Witam, kieruję to pytanie do Was ze względu na to, że ciekawi mnie czy oprócz mnie są ludzie, którzy stosują się do pewnych zasad w grach. Już tłumaczę o co chodzi na własnym przykładzie. Podczas grania mam jedną ale za to stalową zasadę: zero wczytywania gry. Zużyję wszystkie apteczki przez jednego wroga? Trudno, trzeba później bardziej uważać. Jest misja skradankowa, a zostałem wykryty? Również trudno, trzeba było być bardziej ostrożnym. Staram się maksymalnie wczuć w postać, którą kieruje, a nie widzę żadnego dreszczyku emocji, gdy wiem, że w każdej chwili mogę sobie wczytać wcześniejszy fragment. Trzeba przeżyć za wszelką cenę i tyle. I tak dalej i tak dalej (wiadomo, jeśli się zginie to trzeba wczytać fragment, chodzi mi jedynie o sytuacje, w których żyjemy ale coś np. nie poszło po naszej myśli). Wiadomo, są pewne wyjątki takie jak bugi albo momenty, bez których nie ma naprawdę żadnych szans by przejść dany etap bez wczytania. A czy Wy macie jakieś zasady, którymi kierujecie się w grach? :)
Coraz więcej gier ma poziom z brakiem sejva i śmierć=koniec gry. I to jest fajne.

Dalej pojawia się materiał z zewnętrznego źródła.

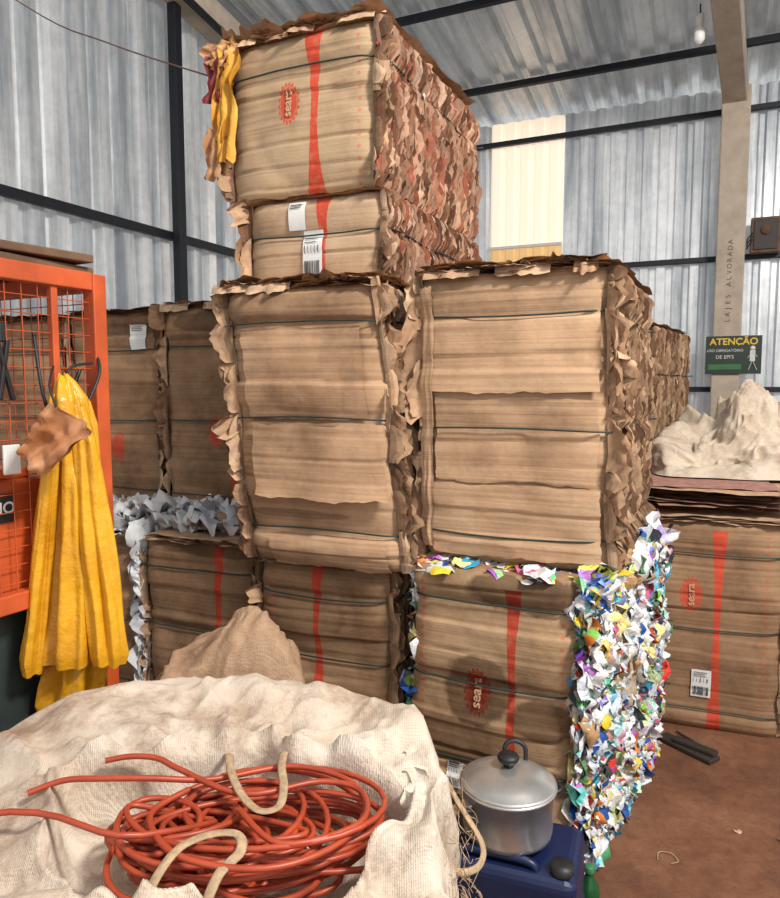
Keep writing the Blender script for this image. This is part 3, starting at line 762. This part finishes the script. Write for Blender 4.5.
b = NB('green_pet'); b.base(C(40, 110, 60)); b.set(.12, 0, .5); b.b.inputs['Transmission Weight'].default_value = .5; M_PET = b.m
M_CAPG = simple('green_cap', C(60, 130, 80), .4)
mb = MB()
mb.lathe([(0, 0), (.028, 0), (.033, .01), (.033, .05), (.030, .06), (.033, .07), (.033, .15), (.028, .18), (.014, .205), (.0125, .215), (.0125, .225), (0, .225)], M_PET, n=32)
mb.lathe([(.0335, .075), (.0337, .08), (.0337, .135), (.0335, .14)], M_LABEL, n=32)
mb.lathe([(0.0145, .218), (.0150, .22), (.0150, .236), (.013, .238), (0, .238)], M_CAPG, n=24)
x_, y_ = R(.61, 2.06); mb.build('soda_bottle', (x_, y_, .0), A)

mb = MB()
M_DW = simple('charred_wood', C(52, 42, 36), .8, var=.4)
mb.box((0, 0, .012), (.28, .08, .02), M_DW, .004); mb.box((.03, .01, .032), (.2, .05, .018), M_DW, .004, Euler((0, 0, .15)))
mb.box((-.05, .1, .01), (.16, .03, .015), M_WOODD, .003, Euler((0, 0, -.2)))
x_, y_ = R(1.39, 3.2); mb.build('wood_offcut', (x_, y_, 0), A-1.0)
mb = MB(); rnd = random.Random(2)
for i in range(12):
    u, v = rnd.uniform(.85, 2.2), rnd.uniform(1.9, 2.6)
    paper_piece(mb, rnd, (u, v, .006), (0, 0, 1), (0, 1, 0), rnd.uniform(.01, .03), [C(150, 110, 80), C(120, 80, 60), C(190, 160, 130)], .15, M_WHITE, tilt=.1)
mb.sweep([(.96, 2.42, .005), (.98, 2.46, .006), (1.02, 2.45, .009), (1.03, 2.41, .006), (1.0, 2.40, .005)], .0016, M_STRAPW)
mb.build('floor_scraps', (0, 0, 0), A)

# ------------------------------------------------------------------ hall shell (hall axes = world axes)
WU, WV = -4.16, 7.73
def metal(name, c1, c2, vdir, tr):
    b = NB(name)
    sc = {'u': (1.6, 1.6, .12), 'roof': (1.6, .15, .15)}[vdir]
    f = b.noise(3.5, 5, .6, b.mapped(sc)); g = b.noise(9, 5, .7)
    base = b.ramp(f, [(.36, c2), (.58, c1)])
    base = b.mix(.35, base, b.ramp(g, [(.35, (.5, .48, .46, 1)), (.6, W1)]), 'MULTIPLY')
    b.base(base); b.set(.34, .55, .5)
    b.translucent(tr, (.9, .9, .9, 1)); return b.m  # translucency added so sky light from outside brightens the metal sheets
M_MET = metal('galvanised_wall', C(244, 245, 245), C(150, 157, 163), 'u', .135)
M_ROOF = metal('galvanised_roof', C(208, 210, 208), C(128, 132, 134), 'roof', .115)
M_STEEL = simple('dark_steel', C(38, 40, 46), .5, .4)
M_CONC = simple('concrete', C(200, 184, 164), .9, var=.3, scale=7, bump=.3)

def trap(t, per, hgt):
    q = (t/per) % 1.0
    if q < .42: return 0
    if q < .54: return hgt*(q-.42)/.12
    if q < .80: return hgt
    if q < .92: return hgt*(1-(q-.80)/.12)
    return 0
def prof(a, b, per):
    xs = []; k = math.floor(a/per)
    while k*per < b:
        for q in (0, .42, .54, .80, .92):
            t = (k+q)*per
            if a < t < b: xs.append(t)
        k += 1
    return [a]+xs+[b]
mb = MB()
vs = prof(-1.5, WV, .2)
mb.grid([[(WU-trap(v, .2, .06), v, z) for v in vs] for z in (0, 6.2)], M_MET, smooth=False)
mb.build('wall_left')
mb = MB()
for (a, b_, z0, z1) in ((WU, -2.36, 0, 4.5), (-1.58, 6, 0, 4.5), (-2.36, -1.58, 0, 2.88)):
    us = prof(a, b_, .155)
    mb.grid([[(u, WV+trap(u, .155, .045), z) for u in us] for z in (z0, z1)], M_MET, smooth=False)
mb.build('wall_back')
def roofz(v): return 4.56+.15*(WV-v)
mb = MB(); us = prof(WU-.1, 6, .25)
mb.grid([[(u, v, roofz(v)-trap(u, .25, -.05)) for u in us] for v in (WV+.25, 1.2)], M_ROOF, smooth=False)
mb.build('ceiling')
mb = MB()
b = NB('translucent_panel'); b.base(C(240, 222, 200)); b.set(.6)
b.b.inputs['Emission Color'].default_value = C(255, 230, 206); b.b.inputs['Emission Strength'].default_value = .62; M_TR = b.m  # emission stands in for daylight coming through the panel
b = NB('translucent_panel_yellow'); b.base(C(226, 190, 135)); b.set(.6)
b.b.inputs['Emission Color'].default_value = C(240, 190, 120); b.b.inputs['Emission Strength'].default_value = .35; M_TR2 = b.m  # weaker glow put into the lower strip, again in place of daylight
mb.grid([[(u, WV+trap(u, .155, .02), z) for u in prof(-2.36, -1.58, .155)] for z in (3.20, 4.5)], M_TR, smooth=False)
mb.grid([[(u, WV+trap(u, .155, .02), z) for u in prof(-2.36, -1.58, .155)] for z in (2.88, 3.18)], M_TR2, smooth=False)
mb.box((-1.97, WV-.01, 3.19), (.78, .02, .03), M_LABEL, .003)
mb.build('window_1')
mb = MB()
for z in (4.27, 2.91, 1.66): mb.box((1.0, WV-.045, z), (10.1, .05, .05), M_STEEL, .004)
mb.box((WU+.045, 3.1, 2.91), (.05, 9.1, .065), M_STEEL, .004)
mb.box((WU+.045, 3.1, 1.3), (.05, 9.1, .065), M_STEEL, .004)
mb.build('trim_1')
mb = MB(); mb.box((WU+.12, 4.67, 2.45), (.08, .08, 4.9), M_STEEL, .006); mb.build('steel_column')
mb = MB()
for k in range(5):
    v = WV-.66-1.22*k
    mb.box((1.0, v, roofz(v)-.05), (10.2, .045, .06), M_STEEL, .004, Euler((-.149, 0, 0)))
mb.build('roof_purlins')
mb = MB()
mb.box((.03, WV-.2, 2.2), (.24, .24, 4.4), M_CONC, .012)
mb.beam((.03, WV-.1, 4.33), (-.33, 2.0, roofz(2.0)-.21), .2, .22, M_CONC, .01)
for i, ch in enumerate('LAJES ALVORADA'):
    def fn(px, py, i=i): return (.03-py, WV-.323, 2.30+.055*i+px)
    mb.text(ch, .06, M_WOODD, fn)
mb.build('concrete_column')
mb = MB(); mb.beam((WU+.16, WV-.1, 4.36), (WU+.16, 1.5, roofz(1.5)-.19), .18, .24, M_CONC, .01)
mb.beam((WU+.27, WV-.1, 4.24), (WU+.27, 1.5, roofz(1.5)-.31), .04, .05, M_STEEL, .004); mb.build('concrete_rafter')
b = NB('red_dirt'); f = b.noise(1.3, 9, .7); g = b.noise(16, 8, .75)
base = b.ramp(f, [(.3, C(88, 56, 40)), (.5, C(122, 80, 56)), (.72, C(156, 112, 84))])
base = b.mix(.6, base, b.ramp(g, [(.35, (.5, .46, .42, 1)), (.6, W1)]), 'MULTIPLY')
b.base(base); b.set(.75, 0, .35); b.bump(g, .5, .02)
mb = MB(); mb.grid([[(-4.5+i*.5, -5+j*.5, 0) for i in range(24)] for j in range(27)], b.m); mb.build('floor')

M_SIGN = simple('sign_dark_green', C(34, 52, 40), .5, var=.1); M_SY = simple('sign_yellow', C(236, 196, 50), .5, var=.05)
mb = MB(); sz = 1.98; sv = WV-.345; su = .09
mb.box((su, sv, sz), (.47, .012, .35), M_SIGN, .002)
def sfn(cx, cz): return lambda px, py: (su+cx+px, sv-.009, sz+cz+py)
mb.text('ATENÇÃO', .085, M_SY, sfn(-.0, .12), True)
mb.text('USO OBRIGATÓRIO', .034, M_LABEL, sfn(-.07, .04)); mb.text("DE EPI'S", .045, M_LABEL, sfn(-.07, -.02))
mb.box((su-.07, sv-.007, sz-.11), (.28, .004, .05), simple('sign_strip', C(60, 120, 70), .5), .001)
for (a, b_, w_) in (((.16, .04), (.16, -.06), .022), ((.16, -.05), (.13, -.14), .012), ((.16, -.05), (.2, -.14), .012), ((.16, .03), (.12, -.03), .009), ((.16, .03), (.2, -.02), .009)):
    mb.beam((su+a[0], sv-.009, sz+a[1]), (su+b_[0], sv-.009, sz+b_[1]), w_*2, .004, M_LABEL, 0)
mb.lathe([(0, 0), (.022, 0), (.022, .004), (0, .004)], M_LABEL, c=(su+.16, sv-.008, sz+.06), n=20, mtx=Matrix.Rotation(pi/2, 4, 'X'))
mb.build('safety_sign')
mb = MB()
M_BOX = simple('rusty_box', C(120, 90, 68), .7, var=.5)
mb.box((.32, WV-.15, 3.08), (.25, .1, .32), M_BOX, .01); mb.box((.32, WV-.205, 3.08), (.2, .02, .27), simple('box_front', C(66, 54, 48), .6), .006)
mb.lathe([(0, 0), (.04, 0), (.045, .01), (.04, .03), (0, .034)], M_WOODD, c=(.32, WV-.21, 3.12), n=24, mtx=Matrix.Rotation(pi/2, 4, 'X'))
for k in range(3): mb.sweep([(.21, WV-.2, 3.1-.03*k), (.17, WV-.24, 3.04-.04*k), (.17, WV-.2, 3.0-.02*k)], .006, M_BLK)
mb.build('electric_meter_box')
b = NB('bulb'); b.base(C(245, 245, 240)); b.set(.25); M_BULB = b.m
mb = MB()
mb.sweep([(0, 0, .3), (0.002, 0, .22), (0, 0, .17)], .006, M_BLK)
mb.lathe([(0, .22), (.03, .22), (.034, .2), (.03, .15), (.022, .14), (0, .14)], M_BULB, n=24)
mb.lathe([(.02, .14), (.034, .12), (.042, .08), (.04, .03), (.02, .005), (0, 0)], M_BULB, n=24)
x_, y_ = R(2.42, 5.85); mb.build('hanging_bulb', (x_, y_, 4.36), 0)
mb = MB()
p0 = R(-1.97, 4.0); p1 = R(-.71, 3.1)
pa = Vector((WU+.02, p0[1]-.9, 4.3)); pb = Vector((p0[0], p0[1], 3.73)); pc = Vector((p1[0], p1[1], 2.97))
mb.sweep([pa, pb, (pb+pc)/2+Vector((0, 0, -.03)), pc], .0035, simple('brown_cord', C(110, 80, 66), .7)); mb.build('hanging_cord')

# ------------------------------------------------------------------ light
w = bpy.data.worlds.new('World'); bpy.context.scene.world = w; w.use_nodes = True
bg = w.node_tree.nodes['Background']; bg.inputs[0].default_value = (.96, .98, 1.0, 1); bg.inputs[1].default_value = 1.0
def area(name, loc, tgt, size, power, col):
    l = bpy.data.lights.new(name, 'AREA'); l.shape = 'RECTANGLE'; l.size, l.size_y = size; l.energy = power; l.color = col
    o = bpy.data.objects.new(name, l); bpy.context.collection.objects.link(o)
    o.location = loc; o.rotation_euler = (Vector(tgt)-Vector(loc)).to_track_quat('-Z', 'Y').to_euler(); return o
lx, ly = R(2.5, -.3); tx, ty = R(.2, 3.2)
area('daylight_key', (lx, ly, 4.9), (tx, ty, 1.2), (.9, .6), 360, (1, .96, .91))  # added key light from upper right for open-side daylight; no door there

cam = bpy.data.cameras.new('camera'); co = bpy.data.objects.new('camera', cam); bpy.context.collection.objects.link(co)
co.location = (0, 0, CAMZ); co.rotation_euler = (radians(90-5.1), 0, A)
cam.sensor_fit = 'VERTICAL'; cam.sensor_height = 24; cam.lens = 24*714/898; cam.clip_start = .05
bpy.context.scene.camera = co
vs_ = bpy.context.scene.view_settings
vs_.view_transform = 'Standard'; vs_.exposure = 0.0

Alien izolacja mistrzostwo na maksymalnym poziomie. Bez wcześniejszego przejścia na łatwiejszym poziomie i poznaniu gry, gra na max lvl nie do przejścia. Widziałem na yt jak co niektórym udało sie przejść w taki sposób całą gre. Wieśka 2 dało sie spokojnie ukończyć na max poziomie bez zgonu.
Wydaje mi się, że źle mnie zrozumiałeś :) Nie chodziło mi o granie bez śmierci, a w wypadku takowej skończenie gry, lecz o granie bez wczytywania gry, gdy nie jest to wymagane. Mówiąc prosto: nie zginąłeś ani nie wystąpił jakiś bug? Nie masz prawa użyć wczytania choćby nie wiem co.
Generalnie nawet jeśli coś nie pójdzie po mojej myśli to gram dalej. Chyba, że przez mój błąd zadanie kończy się porażką i nie mogę do niego podejść jeszcze raz. W takim przypadku niczym się nie przejmuję, wczytuję grę i próbuję jeszcze raz.